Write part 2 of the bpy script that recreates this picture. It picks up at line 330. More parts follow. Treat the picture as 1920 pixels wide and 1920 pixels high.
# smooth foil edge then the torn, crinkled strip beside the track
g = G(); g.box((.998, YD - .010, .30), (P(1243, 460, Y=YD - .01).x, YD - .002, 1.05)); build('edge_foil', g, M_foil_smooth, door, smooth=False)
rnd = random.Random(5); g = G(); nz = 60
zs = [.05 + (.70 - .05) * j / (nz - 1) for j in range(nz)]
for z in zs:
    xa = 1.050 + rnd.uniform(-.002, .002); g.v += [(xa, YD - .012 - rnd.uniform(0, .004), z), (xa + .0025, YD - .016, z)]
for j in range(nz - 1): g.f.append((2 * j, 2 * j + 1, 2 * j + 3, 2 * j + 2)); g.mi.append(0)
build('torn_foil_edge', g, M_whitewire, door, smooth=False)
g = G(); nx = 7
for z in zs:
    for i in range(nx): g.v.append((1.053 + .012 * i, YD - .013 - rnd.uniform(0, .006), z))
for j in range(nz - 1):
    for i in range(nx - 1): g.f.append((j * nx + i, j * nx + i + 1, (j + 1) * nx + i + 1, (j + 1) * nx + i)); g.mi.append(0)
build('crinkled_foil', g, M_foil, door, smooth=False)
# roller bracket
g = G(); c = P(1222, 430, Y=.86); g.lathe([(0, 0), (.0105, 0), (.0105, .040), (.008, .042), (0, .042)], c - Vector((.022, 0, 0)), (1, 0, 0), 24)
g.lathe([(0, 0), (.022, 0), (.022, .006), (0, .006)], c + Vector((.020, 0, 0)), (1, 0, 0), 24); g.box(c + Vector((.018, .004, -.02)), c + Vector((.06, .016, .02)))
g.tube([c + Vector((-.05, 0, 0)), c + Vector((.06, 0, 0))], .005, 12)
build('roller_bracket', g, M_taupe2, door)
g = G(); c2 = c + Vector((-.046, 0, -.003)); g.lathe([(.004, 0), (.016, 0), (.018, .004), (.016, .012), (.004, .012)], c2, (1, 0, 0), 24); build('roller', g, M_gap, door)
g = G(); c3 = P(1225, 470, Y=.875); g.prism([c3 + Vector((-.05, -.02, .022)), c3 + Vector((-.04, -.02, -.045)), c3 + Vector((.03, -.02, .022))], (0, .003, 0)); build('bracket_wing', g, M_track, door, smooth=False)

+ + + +

WHAT YOU SHOULD DO: Every line above should be retyped exactly as given.

FINAL RESULT:
Write part 2 of the bpy script that recreates this picture. It picks up at line 330. More parts follow. Treat the picture as 1920 pixels wide and 1920 pixels high.
# smooth foil edge then the torn, crinkled strip beside the track
g = G(); g.box((.998, YD - .010, .30), (P(1243, 460, Y=YD - .01).x, YD - .002, 1.05)); build('edge_foil', g, M_foil_smooth, door, smooth=False)
rnd = random.Random(5); g = G(); nz = 60
zs = [.05 + (.70 - .05) * j / (nz - 1) for j in range(nz)]
for z in zs:
    xa = 1.050 + rnd.uniform(-.002, .002); g.v += [(xa, YD - .012 - rnd.uniform(0, .004), z), (xa + .0025, YD - .016, z)]
for j in range(nz - 1): g.f.append((2 * j, 2 * j + 1, 2 * j + 3, 2 * j + 2)); g.mi.append(0)
build('torn_foil_edge', g, M_whitewire, door, smooth=False)
g = G(); nx = 7
for z in zs:
    for i in range(nx): g.v.append((1.053 + .012 * i, YD - .013 - rnd.uniform(0, .006), z))
for j in range(nz - 1):
    for i in range(nx - 1): g.f.append((j * nx + i, j * nx + i + 1, (j + 1) * nx + i + 1, (j + 1) * nx + i)); g.mi.append(0)
build('crinkled_foil', g, M_foil, door, smooth=False)
# roller bracket
g = G(); c = P(1222, 430, Y=.86); g.lathe([(0, 0), (.0105, 0), (.0105, .040), (.008, .042), (0, .042)], c - Vector((.022, 0, 0)), (1, 0, 0), 24)
g.lathe([(0, 0), (.022, 0), (.022, .006), (0, .006)], c + Vector((.020, 0, 0)), (1, 0, 0), 24); g.box(c + Vector((.018, .004, -.02)), c + Vector((.06, .016, .02)))
g.tube([c + Vector((-.05, 0, 0)), c + Vector((.06, 0, 0))], .005, 12)
build('roller_bracket', g, M_taupe2, door)
g = G(); c2 = c + Vector((-.046, 0, -.003)); g.lathe([(.004, 0), (.016, 0), (.018, .004), (.016, .012), (.004, .012)], c2, (1, 0, 0), 24); build('roller', g, M_gap, door)
g = G(); c3 = P(1225, 470, Y=.875); g.prism([c3 + Vector((-.05, -.02, .022)), c3 + Vector((-.04, -.02, -.045)), c3 + Vector((.03, -.02, .022))], (0, .003, 0)); build('bracket_wing', g, M_track, door, smooth=False)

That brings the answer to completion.